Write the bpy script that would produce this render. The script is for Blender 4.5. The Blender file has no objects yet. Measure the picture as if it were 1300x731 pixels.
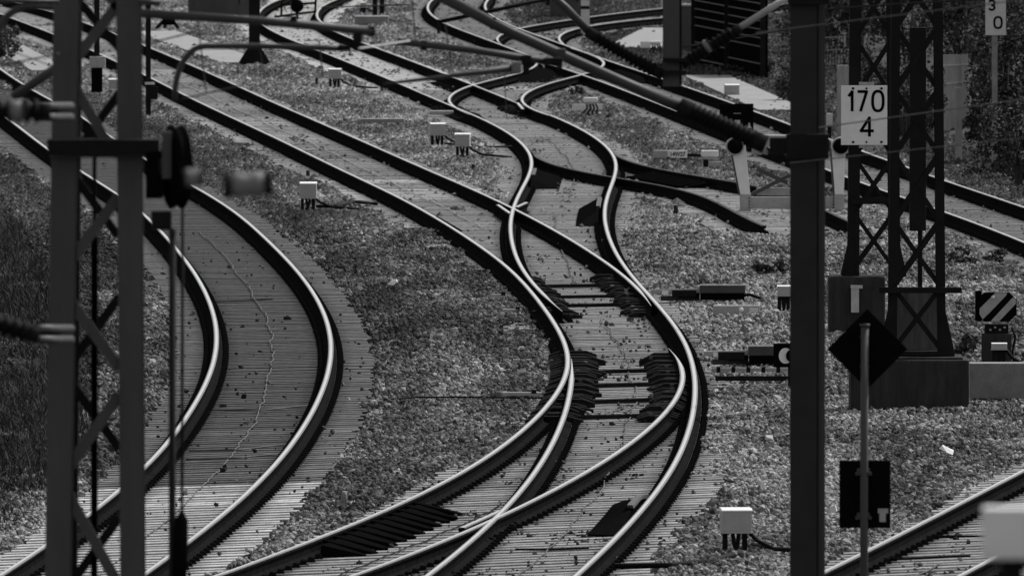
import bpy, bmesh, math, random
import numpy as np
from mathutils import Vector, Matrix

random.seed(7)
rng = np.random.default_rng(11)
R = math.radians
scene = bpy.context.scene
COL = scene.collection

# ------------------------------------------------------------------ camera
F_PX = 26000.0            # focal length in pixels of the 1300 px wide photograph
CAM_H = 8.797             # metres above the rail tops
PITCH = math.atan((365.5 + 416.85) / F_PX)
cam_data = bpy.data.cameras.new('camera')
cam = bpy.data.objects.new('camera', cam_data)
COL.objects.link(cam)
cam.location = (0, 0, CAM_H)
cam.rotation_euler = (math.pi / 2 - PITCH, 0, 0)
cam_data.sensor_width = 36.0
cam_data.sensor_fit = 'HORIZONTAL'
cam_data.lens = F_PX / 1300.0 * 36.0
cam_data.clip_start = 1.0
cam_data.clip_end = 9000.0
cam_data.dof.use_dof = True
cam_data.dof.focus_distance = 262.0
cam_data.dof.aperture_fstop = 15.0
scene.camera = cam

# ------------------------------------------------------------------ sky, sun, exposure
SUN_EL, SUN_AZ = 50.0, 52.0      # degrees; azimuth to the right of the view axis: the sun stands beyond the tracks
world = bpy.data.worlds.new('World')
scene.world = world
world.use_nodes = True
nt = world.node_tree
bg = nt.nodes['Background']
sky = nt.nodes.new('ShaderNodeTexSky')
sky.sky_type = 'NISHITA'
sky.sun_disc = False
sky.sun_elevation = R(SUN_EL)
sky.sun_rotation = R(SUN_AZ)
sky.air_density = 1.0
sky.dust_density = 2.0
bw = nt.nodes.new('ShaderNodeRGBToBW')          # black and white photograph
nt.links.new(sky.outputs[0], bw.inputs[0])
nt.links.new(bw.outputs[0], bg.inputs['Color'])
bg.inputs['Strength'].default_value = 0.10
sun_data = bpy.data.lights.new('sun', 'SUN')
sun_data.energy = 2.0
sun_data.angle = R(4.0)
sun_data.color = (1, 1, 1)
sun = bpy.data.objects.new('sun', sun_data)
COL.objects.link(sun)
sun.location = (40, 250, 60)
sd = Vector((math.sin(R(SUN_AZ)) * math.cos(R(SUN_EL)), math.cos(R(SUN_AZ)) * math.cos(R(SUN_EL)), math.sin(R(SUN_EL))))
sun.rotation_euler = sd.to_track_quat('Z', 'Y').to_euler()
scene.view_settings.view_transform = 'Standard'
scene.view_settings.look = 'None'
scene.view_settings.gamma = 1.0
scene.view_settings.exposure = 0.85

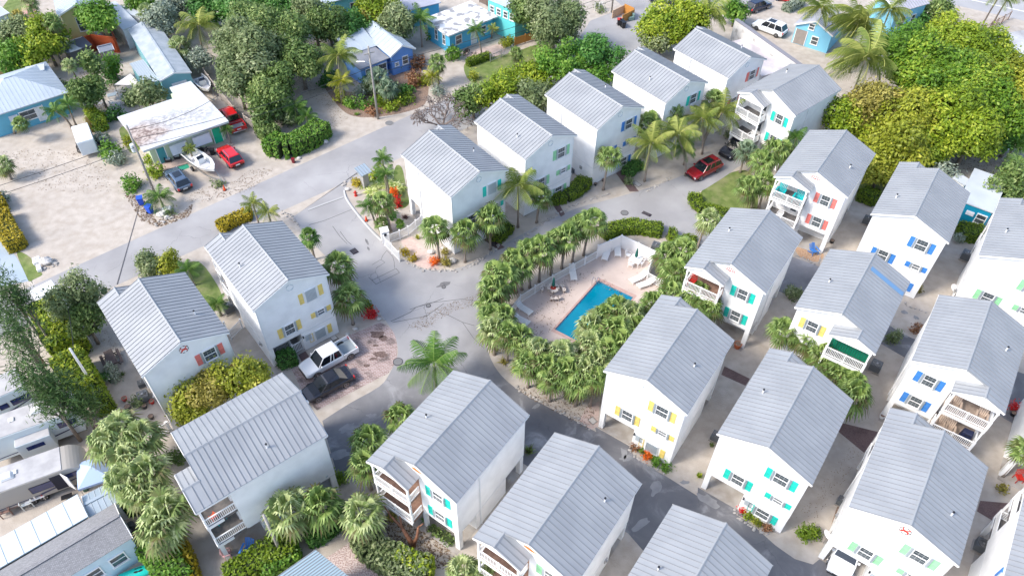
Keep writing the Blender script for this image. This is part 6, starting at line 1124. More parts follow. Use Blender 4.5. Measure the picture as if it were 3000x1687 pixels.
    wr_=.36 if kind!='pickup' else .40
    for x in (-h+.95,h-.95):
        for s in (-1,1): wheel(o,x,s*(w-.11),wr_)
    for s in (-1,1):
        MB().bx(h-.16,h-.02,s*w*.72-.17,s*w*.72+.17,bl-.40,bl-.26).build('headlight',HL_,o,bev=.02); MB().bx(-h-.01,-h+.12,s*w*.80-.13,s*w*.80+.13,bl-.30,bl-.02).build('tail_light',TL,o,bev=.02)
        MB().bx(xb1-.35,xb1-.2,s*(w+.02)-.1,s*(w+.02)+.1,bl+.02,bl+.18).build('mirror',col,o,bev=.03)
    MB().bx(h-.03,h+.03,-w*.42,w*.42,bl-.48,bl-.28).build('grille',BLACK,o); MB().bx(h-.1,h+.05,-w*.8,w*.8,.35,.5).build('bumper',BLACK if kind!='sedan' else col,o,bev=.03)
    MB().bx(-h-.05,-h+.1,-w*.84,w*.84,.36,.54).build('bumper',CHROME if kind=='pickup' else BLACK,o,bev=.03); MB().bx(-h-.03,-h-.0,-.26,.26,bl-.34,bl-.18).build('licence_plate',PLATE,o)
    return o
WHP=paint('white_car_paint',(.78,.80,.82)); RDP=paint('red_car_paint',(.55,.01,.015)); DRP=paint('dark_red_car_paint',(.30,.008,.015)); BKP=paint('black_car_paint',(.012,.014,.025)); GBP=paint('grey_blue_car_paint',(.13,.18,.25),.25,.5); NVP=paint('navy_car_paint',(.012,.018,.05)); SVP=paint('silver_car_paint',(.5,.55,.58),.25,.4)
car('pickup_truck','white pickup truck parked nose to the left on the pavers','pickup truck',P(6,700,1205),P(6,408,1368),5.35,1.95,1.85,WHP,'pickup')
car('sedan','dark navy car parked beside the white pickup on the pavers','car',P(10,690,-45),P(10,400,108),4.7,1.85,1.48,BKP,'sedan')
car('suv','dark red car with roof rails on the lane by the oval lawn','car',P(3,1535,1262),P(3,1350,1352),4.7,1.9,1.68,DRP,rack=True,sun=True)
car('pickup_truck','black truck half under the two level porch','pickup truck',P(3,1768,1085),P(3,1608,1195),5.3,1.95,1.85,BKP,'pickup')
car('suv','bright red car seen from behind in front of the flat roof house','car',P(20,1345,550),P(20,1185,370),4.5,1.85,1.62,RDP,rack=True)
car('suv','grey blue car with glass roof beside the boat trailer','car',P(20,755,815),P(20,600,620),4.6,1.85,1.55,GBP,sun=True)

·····

• Task brief
Restate each of the entries above word for word and skip every image.

• Task output
Write the bpy script that would produce this render. The script is for Blender 4.5. The Blender file has no objects yet. Measure the picture as if it were 1300x731 pixels.
import bpy, bmesh, math, random
import numpy as np
from mathutils import Vector, Matrix

random.seed(7)
rng = np.random.default_rng(11)
R = math.radians
scene = bpy.context.scene
COL = scene.collection

# ------------------------------------------------------------------ camera
F_PX = 26000.0            # focal length in pixels of the 1300 px wide photograph
CAM_H = 8.797             # metres above the rail tops
PITCH = math.atan((365.5 + 416.85) / F_PX)
cam_data = bpy.data.cameras.new('camera')
cam = bpy.data.objects.new('camera', cam_data)
COL.objects.link(cam)
cam.location = (0, 0, CAM_H)
cam.rotation_euler = (math.pi / 2 - PITCH, 0, 0)
cam_data.sensor_width = 36.0
cam_data.sensor_fit = 'HORIZONTAL'
cam_data.lens = F_PX / 1300.0 * 36.0
cam_data.clip_start = 1.0
cam_data.clip_end = 9000.0
cam_data.dof.use_dof = True
cam_data.dof.focus_distance = 262.0
cam_data.dof.aperture_fstop = 15.0
scene.camera = cam

# ------------------------------------------------------------------ sky, sun, exposure
SUN_EL, SUN_AZ = 50.0, 52.0      # degrees; azimuth to the right of the view axis: the sun stands beyond the tracks
world = bpy.data.worlds.new('World')
scene.world = world
world.use_nodes = True
nt = world.node_tree
bg = nt.nodes['Background']
sky = nt.nodes.new('ShaderNodeTexSky')
sky.sky_type = 'NISHITA'
sky.sun_disc = False
sky.sun_elevation = R(SUN_EL)
sky.sun_rotation = R(SUN_AZ)
sky.air_density = 1.0
sky.dust_density = 2.0
bw = nt.nodes.new('ShaderNodeRGBToBW')          # black and white photograph
nt.links.new(sky.outputs[0], bw.inputs[0])
nt.links.new(bw.outputs[0], bg.inputs['Color'])
bg.inputs['Strength'].default_value = 0.10
sun_data = bpy.data.lights.new('sun', 'SUN')
sun_data.energy = 2.0
sun_data.angle = R(4.0)
sun_data.color = (1, 1, 1)
sun = bpy.data.objects.new('sun', sun_data)
COL.objects.link(sun)
sun.location = (40, 250, 60)
sd = Vector((math.sin(R(SUN_AZ)) * math.cos(R(SUN_EL)), math.cos(R(SUN_AZ)) * math.cos(R(SUN_EL)), math.sin(R(SUN_EL))))
sun.rotation_euler = sd.to_track_quat('Z', 'Y').to_euler()
scene.view_settings.view_transform = 'Standard'
scene.view_settings.look = 'None'
scene.view_settings.gamma = 1.0
scene.view_settings.exposure = 0.85

Keep writing the Blender script for this image. This is part 6, starting at line 1124. More parts follow. Use Blender 4.5. Measure the picture as if it were 3000x1687 pixels.
    wr_=.36 if kind!='pickup' else .40
    for x in (-h+.95,h-.95):
        for s in (-1,1): wheel(o,x,s*(w-.11),wr_)
    for s in (-1,1):
        MB().bx(h-.16,h-.02,s*w*.72-.17,s*w*.72+.17,bl-.40,bl-.26).build('headlight',HL_,o,bev=.02); MB().bx(-h-.01,-h+.12,s*w*.80-.13,s*w*.80+.13,bl-.30,bl-.02).build('tail_light',TL,o,bev=.02)
        MB().bx(xb1-.35,xb1-.2,s*(w+.02)-.1,s*(w+.02)+.1,bl+.02,bl+.18).build('mirror',col,o,bev=.03)
    MB().bx(h-.03,h+.03,-w*.42,w*.42,bl-.48,bl-.28).build('grille',BLACK,o); MB().bx(h-.1,h+.05,-w*.8,w*.8,.35,.5).build('bumper',BLACK if kind!='sedan' else col,o,bev=.03)
    MB().bx(-h-.05,-h+.1,-w*.84,w*.84,.36,.54).build('bumper',CHROME if kind=='pickup' else BLACK,o,bev=.03); MB().bx(-h-.03,-h-.0,-.26,.26,bl-.34,bl-.18).build('licence_plate',PLATE,o)
    return o
WHP=paint('white_car_paint',(.78,.80,.82)); RDP=paint('red_car_paint',(.55,.01,.015)); DRP=paint('dark_red_car_paint',(.30,.008,.015)); BKP=paint('black_car_paint',(.012,.014,.025)); GBP=paint('grey_blue_car_paint',(.13,.18,.25),.25,.5); NVP=paint('navy_car_paint',(.012,.018,.05)); SVP=paint('silver_car_paint',(.5,.55,.58),.25,.4)
car('pickup_truck','white pickup truck parked nose to the left on the pavers','pickup truck',P(6,700,1205),P(6,408,1368),5.35,1.95,1.85,WHP,'pickup')
car('sedan','dark navy car parked beside the white pickup on the pavers','car',P(10,690,-45),P(10,400,108),4.7,1.85,1.48,BKP,'sedan')
car('suv','dark red car with roof rails on the lane by the oval lawn','car',P(3,1535,1262),P(3,1350,1352),4.7,1.9,1.68,DRP,rack=True,sun=True)
car('pickup_truck','black truck half under the two level porch','pickup truck',P(3,1768,1085),P(3,1608,1195),5.3,1.95,1.85,BKP,'pickup')
car('suv','bright red car seen from behind in front of the flat roof house','car',P(20,1345,550),P(20,1185,370),4.5,1.85,1.62,RDP,rack=True)
car('suv','grey blue car with glass roof beside the boat trailer','car',P(20,755,815),P(20,600,620),4.6,1.85,1.55,GBP,sun=True)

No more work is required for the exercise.